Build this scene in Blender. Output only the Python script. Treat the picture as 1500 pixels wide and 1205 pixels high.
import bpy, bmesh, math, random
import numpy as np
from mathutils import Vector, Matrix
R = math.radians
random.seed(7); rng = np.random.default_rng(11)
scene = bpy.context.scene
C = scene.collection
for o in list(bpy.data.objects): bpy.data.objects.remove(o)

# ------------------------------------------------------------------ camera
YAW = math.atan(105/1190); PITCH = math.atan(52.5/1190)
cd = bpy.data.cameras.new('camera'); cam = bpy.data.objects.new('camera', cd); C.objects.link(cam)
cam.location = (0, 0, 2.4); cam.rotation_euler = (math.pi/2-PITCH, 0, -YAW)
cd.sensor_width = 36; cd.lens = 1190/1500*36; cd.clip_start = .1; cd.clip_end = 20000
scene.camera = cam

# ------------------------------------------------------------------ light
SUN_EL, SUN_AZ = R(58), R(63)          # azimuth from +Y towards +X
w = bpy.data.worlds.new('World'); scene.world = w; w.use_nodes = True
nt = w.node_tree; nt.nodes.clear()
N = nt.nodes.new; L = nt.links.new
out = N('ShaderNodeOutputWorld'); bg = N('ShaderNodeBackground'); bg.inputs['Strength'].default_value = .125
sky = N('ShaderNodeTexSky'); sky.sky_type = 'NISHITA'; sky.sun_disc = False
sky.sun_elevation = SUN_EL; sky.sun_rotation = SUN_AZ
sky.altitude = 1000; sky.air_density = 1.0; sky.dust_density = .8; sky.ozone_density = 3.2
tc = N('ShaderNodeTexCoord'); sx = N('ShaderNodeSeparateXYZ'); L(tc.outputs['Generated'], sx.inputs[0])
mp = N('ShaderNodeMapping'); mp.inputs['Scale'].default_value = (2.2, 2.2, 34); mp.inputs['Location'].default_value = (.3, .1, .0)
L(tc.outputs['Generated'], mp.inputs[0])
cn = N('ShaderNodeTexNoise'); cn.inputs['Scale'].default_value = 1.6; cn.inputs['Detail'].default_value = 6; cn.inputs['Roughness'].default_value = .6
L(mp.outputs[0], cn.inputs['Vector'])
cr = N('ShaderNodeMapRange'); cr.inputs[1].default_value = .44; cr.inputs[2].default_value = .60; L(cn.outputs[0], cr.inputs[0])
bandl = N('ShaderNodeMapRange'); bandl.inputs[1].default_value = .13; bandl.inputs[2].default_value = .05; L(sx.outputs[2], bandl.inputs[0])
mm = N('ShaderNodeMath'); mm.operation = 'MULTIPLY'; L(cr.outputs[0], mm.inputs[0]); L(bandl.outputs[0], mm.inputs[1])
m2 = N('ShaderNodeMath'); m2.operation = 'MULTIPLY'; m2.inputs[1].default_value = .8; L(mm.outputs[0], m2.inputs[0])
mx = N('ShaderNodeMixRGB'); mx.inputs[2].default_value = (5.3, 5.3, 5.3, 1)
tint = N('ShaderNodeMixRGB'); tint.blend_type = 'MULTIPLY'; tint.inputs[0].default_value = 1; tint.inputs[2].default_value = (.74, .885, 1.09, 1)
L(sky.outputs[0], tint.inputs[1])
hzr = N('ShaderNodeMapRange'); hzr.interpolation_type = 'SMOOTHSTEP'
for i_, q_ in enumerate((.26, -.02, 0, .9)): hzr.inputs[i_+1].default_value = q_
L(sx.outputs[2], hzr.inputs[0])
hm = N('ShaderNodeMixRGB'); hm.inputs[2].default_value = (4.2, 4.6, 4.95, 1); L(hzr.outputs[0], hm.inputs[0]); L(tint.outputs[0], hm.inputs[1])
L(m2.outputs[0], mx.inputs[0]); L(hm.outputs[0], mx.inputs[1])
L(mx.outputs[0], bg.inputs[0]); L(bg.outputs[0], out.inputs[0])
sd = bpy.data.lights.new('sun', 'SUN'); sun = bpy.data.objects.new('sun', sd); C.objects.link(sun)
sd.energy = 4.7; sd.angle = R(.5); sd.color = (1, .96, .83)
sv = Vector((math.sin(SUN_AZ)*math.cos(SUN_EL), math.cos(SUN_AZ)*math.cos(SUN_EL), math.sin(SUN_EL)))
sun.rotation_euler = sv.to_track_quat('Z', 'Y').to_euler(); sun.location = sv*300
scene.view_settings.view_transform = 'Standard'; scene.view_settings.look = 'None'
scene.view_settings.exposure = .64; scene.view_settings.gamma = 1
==
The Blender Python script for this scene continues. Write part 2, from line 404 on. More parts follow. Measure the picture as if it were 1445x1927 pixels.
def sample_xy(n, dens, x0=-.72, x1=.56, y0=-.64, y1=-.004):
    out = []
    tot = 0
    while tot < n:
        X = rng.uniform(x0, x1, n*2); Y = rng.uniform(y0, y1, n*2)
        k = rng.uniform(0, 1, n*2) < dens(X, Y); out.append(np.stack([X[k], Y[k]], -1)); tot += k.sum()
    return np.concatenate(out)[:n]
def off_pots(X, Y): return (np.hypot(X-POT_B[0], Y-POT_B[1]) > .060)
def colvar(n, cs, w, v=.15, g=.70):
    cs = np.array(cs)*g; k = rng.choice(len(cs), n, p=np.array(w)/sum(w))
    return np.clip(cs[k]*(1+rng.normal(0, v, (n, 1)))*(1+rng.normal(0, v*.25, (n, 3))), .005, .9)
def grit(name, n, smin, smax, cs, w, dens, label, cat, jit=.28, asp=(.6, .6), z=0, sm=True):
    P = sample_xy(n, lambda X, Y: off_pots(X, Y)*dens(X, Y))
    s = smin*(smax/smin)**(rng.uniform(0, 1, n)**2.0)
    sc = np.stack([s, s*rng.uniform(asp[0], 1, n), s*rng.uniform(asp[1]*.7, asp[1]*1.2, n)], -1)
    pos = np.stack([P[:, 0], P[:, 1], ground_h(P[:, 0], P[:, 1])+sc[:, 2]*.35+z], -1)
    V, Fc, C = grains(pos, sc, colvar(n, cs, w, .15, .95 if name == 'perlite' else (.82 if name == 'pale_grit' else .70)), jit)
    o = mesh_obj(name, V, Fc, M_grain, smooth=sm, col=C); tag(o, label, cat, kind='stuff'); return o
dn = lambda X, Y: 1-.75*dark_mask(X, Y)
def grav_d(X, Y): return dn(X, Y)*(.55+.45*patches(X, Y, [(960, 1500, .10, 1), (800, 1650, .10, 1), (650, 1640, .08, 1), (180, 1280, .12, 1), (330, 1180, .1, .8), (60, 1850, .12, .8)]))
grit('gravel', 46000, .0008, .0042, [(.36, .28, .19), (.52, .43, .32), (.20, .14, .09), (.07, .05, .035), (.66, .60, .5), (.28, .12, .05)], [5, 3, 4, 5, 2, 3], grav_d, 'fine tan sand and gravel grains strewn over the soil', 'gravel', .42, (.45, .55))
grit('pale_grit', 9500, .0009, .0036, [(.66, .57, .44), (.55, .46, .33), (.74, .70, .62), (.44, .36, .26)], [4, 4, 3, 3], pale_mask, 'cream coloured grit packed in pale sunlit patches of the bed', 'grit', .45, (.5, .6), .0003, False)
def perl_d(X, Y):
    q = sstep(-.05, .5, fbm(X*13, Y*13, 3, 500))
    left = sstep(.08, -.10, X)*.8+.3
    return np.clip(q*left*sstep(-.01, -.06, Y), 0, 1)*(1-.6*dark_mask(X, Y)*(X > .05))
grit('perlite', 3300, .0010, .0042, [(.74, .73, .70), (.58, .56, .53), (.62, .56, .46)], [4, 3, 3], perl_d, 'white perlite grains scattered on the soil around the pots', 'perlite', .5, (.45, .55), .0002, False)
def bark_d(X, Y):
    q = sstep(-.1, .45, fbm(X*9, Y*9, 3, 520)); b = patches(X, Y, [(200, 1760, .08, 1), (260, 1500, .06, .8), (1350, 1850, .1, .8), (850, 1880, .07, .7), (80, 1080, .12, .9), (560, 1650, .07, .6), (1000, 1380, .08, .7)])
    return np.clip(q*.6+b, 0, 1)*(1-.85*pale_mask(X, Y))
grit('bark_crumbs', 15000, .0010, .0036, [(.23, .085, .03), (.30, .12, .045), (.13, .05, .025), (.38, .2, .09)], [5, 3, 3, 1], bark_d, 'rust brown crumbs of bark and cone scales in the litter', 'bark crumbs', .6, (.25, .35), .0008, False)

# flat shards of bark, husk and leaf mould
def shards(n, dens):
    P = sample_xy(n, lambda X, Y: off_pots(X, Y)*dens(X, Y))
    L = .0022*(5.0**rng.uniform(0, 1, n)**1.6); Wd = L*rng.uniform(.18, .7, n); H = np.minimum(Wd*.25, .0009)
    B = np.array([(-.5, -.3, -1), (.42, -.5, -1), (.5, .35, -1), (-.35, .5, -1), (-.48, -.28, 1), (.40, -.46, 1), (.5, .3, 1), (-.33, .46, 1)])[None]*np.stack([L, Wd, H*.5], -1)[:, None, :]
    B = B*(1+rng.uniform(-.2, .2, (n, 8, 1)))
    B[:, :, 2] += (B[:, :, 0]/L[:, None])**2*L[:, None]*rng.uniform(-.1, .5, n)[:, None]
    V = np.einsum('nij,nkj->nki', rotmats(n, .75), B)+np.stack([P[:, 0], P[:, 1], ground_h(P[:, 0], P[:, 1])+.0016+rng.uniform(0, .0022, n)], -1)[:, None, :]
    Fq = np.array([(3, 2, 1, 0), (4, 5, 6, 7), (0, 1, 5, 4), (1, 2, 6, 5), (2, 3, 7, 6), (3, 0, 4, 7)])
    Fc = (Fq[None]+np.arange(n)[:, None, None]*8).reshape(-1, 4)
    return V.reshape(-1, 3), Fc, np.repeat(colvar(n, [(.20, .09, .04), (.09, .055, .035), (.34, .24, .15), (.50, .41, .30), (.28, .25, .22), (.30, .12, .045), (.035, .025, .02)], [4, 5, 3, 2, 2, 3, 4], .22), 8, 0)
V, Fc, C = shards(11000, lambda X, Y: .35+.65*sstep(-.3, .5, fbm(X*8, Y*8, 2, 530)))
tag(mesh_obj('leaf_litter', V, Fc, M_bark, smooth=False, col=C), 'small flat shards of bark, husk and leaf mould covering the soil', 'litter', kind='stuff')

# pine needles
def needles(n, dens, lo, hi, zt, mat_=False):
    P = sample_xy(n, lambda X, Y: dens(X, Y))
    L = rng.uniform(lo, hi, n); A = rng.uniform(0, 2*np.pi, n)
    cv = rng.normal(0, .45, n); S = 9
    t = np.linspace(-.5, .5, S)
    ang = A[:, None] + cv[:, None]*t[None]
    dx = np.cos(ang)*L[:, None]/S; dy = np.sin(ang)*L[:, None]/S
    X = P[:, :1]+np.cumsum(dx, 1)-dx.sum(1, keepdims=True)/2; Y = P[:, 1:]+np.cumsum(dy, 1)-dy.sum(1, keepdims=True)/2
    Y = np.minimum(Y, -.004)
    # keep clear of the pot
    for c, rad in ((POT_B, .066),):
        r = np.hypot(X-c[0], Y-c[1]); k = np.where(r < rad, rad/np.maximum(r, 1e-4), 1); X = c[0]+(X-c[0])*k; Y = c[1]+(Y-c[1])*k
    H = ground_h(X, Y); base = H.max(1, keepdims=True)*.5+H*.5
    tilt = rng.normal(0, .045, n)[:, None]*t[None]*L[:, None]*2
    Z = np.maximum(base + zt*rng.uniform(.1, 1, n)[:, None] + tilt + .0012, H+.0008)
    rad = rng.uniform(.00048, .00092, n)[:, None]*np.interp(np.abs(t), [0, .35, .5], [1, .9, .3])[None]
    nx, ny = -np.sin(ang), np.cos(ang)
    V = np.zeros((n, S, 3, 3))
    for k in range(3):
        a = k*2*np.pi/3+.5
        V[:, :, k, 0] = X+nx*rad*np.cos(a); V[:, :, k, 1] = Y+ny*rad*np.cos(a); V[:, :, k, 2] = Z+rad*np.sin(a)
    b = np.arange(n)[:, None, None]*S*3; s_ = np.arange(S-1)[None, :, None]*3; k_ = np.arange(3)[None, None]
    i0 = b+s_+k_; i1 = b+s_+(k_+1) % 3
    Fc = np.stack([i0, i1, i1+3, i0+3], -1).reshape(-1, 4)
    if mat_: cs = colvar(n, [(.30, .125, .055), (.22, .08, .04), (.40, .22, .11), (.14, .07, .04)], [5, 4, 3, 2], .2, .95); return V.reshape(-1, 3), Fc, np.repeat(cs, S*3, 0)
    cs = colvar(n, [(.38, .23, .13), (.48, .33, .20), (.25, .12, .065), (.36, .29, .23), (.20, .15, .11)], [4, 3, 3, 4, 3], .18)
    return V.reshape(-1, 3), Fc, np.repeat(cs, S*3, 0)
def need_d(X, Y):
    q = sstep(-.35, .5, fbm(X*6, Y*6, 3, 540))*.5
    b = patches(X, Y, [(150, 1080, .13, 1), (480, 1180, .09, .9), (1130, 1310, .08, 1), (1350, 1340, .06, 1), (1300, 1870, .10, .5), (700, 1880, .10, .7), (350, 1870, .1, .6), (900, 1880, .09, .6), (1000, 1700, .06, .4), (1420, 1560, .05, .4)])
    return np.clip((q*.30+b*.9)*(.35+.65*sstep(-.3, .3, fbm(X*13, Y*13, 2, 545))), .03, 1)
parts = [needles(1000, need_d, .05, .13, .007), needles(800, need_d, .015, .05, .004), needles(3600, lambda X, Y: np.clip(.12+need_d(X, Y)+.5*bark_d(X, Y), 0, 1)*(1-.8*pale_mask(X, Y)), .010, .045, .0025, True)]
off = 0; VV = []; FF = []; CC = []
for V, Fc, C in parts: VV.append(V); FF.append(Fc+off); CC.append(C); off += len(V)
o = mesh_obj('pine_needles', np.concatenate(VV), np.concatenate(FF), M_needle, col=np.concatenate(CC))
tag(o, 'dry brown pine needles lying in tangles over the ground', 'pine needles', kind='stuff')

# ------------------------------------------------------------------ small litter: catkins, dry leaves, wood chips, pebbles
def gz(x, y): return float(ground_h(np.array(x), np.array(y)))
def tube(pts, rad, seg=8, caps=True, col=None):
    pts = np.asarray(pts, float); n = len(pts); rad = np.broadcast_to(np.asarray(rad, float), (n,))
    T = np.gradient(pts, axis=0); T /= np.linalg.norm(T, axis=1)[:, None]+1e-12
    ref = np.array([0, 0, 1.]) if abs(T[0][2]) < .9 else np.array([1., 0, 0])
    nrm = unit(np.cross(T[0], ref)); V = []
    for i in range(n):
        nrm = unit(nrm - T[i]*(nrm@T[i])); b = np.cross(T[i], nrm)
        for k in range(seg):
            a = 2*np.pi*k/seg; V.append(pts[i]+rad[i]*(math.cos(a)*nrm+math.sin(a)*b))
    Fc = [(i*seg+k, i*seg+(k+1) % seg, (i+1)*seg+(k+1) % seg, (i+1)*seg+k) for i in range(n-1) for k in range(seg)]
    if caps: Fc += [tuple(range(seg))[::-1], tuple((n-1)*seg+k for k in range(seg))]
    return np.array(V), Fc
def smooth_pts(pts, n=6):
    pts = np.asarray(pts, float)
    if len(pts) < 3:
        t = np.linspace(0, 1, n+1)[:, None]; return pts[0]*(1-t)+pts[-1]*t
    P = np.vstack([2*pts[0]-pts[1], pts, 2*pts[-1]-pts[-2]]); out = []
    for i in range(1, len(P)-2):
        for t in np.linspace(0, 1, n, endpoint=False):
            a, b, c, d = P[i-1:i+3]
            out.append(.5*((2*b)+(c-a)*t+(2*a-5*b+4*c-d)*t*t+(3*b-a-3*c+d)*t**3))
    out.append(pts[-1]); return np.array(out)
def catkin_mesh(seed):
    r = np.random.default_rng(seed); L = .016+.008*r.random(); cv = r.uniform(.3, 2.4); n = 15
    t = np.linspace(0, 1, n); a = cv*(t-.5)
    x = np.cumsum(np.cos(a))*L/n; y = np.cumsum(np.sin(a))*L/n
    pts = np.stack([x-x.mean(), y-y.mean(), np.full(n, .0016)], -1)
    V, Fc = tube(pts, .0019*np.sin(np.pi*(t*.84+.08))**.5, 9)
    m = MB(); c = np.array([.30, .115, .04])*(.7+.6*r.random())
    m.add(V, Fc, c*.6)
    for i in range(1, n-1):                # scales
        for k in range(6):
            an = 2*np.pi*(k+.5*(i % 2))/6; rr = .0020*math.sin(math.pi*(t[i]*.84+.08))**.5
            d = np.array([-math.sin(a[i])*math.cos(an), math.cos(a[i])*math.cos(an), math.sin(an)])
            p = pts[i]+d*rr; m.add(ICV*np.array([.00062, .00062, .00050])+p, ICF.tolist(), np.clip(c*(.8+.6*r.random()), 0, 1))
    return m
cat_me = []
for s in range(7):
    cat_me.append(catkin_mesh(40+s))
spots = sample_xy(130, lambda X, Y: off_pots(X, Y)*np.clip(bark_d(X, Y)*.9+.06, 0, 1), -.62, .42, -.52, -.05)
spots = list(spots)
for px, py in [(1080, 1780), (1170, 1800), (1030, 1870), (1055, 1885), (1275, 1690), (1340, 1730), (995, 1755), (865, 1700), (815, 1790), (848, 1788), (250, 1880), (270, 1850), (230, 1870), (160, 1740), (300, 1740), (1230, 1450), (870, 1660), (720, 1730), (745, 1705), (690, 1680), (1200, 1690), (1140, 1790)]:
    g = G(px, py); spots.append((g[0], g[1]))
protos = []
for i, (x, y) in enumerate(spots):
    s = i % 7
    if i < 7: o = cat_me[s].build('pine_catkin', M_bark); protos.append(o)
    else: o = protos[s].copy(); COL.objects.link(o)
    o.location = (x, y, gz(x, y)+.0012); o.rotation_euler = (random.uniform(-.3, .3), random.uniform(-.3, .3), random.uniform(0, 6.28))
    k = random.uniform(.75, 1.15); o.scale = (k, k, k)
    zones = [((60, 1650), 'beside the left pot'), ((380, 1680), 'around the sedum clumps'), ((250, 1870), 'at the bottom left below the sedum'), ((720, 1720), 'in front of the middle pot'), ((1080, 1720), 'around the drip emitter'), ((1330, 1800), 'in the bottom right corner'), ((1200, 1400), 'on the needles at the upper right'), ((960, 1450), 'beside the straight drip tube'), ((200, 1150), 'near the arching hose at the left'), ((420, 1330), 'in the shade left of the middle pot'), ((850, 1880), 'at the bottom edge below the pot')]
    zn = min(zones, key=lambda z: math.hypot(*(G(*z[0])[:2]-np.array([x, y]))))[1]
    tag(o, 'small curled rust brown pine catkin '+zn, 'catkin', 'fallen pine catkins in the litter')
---
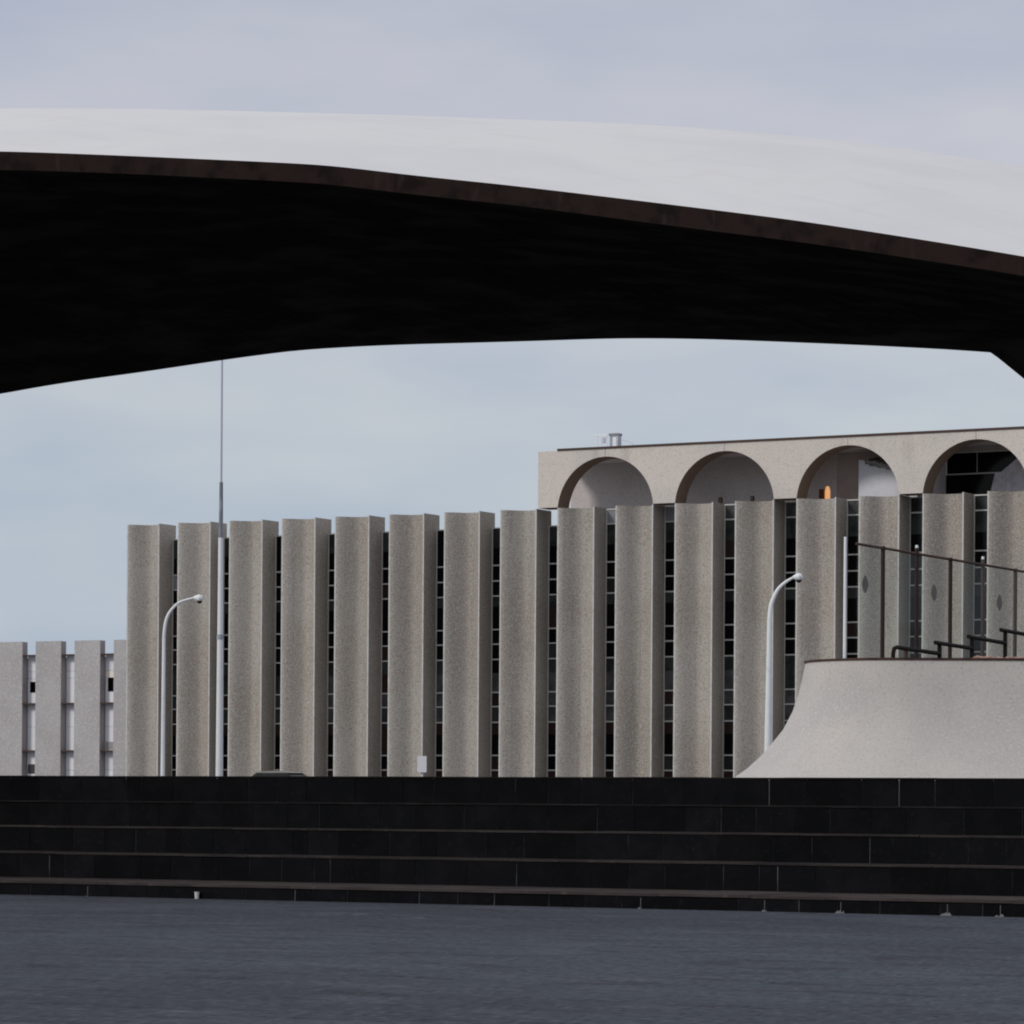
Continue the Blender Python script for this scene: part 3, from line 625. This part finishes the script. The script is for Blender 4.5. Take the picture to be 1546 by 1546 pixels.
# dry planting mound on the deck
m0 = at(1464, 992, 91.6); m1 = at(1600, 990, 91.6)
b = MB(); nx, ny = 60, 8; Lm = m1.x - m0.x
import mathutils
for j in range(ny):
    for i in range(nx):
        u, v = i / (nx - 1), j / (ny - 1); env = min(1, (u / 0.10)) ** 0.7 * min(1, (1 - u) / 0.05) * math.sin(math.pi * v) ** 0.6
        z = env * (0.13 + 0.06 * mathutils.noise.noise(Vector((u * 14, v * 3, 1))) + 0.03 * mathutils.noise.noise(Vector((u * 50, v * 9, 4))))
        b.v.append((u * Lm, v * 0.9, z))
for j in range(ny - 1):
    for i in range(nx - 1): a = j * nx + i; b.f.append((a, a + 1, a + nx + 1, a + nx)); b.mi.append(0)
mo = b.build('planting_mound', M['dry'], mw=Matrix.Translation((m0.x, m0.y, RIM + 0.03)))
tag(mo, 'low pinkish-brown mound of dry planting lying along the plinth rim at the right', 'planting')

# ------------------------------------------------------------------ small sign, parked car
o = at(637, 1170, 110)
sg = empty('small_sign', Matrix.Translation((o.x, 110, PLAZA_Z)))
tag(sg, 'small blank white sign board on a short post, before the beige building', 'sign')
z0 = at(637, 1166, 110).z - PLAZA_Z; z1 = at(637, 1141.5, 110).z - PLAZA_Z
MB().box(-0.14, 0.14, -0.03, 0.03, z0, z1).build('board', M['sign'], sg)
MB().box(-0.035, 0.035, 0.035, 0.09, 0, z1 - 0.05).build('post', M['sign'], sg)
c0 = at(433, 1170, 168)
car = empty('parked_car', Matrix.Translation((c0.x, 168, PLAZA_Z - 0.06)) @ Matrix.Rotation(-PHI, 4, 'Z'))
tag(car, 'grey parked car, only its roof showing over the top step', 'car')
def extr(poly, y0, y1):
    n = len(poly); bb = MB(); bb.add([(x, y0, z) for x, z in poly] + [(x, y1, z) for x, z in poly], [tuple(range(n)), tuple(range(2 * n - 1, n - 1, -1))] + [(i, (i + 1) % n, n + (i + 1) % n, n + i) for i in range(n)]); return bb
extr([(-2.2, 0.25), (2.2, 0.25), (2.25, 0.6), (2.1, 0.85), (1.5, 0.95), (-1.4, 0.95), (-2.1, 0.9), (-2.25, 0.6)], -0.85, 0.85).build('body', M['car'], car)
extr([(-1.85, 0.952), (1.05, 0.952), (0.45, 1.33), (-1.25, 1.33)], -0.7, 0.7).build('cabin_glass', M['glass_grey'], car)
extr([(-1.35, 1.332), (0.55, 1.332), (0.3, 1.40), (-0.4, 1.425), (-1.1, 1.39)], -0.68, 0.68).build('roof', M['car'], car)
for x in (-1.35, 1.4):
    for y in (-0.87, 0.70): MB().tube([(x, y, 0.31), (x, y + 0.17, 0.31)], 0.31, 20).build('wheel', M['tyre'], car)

• TASK STATEMENT
Look through the material above. Copy each line where the word "lambda" appears.

• SOLVED EXERCISE
    P = sample_xy(n, lambda X, Y: off_pots(X, Y)*dens(X, Y))
dn = lambda X, Y: 1-.75*dark_mask(X, Y)
    P = sample_xy(n, lambda X, Y: off_pots(X, Y)*dens(X, Y))
V, Fc, C = shards(11000, lambda X, Y: .35+.65*sstep(-.3, .5, fbm(X*8, Y*8, 2, 530)))
    P = sample_xy(n, lambda X, Y: dens(X, Y))
parts = [needles(1000, need_d, .05, .13, .007), needles(800, need_d, .015, .05, .004), needles(3600, lambda X, Y: np.clip(.12+need_d(X, Y)+.5*bark_d(X, Y), 0, 1)*(1-.8*pale_mask(X, Y)), .010, .045, .0025, True)]
spots = sample_xy(130, lambda X, Y: off_pots(X, Y)*np.clip(bark_d(X, Y)*.9+.06, 0, 1), -.62, .42, -.52, -.05)
    zn = min(zones, key=lambda z: math.hypot(*(G(*z[0])[:2]-np.array([x, y]))))[1]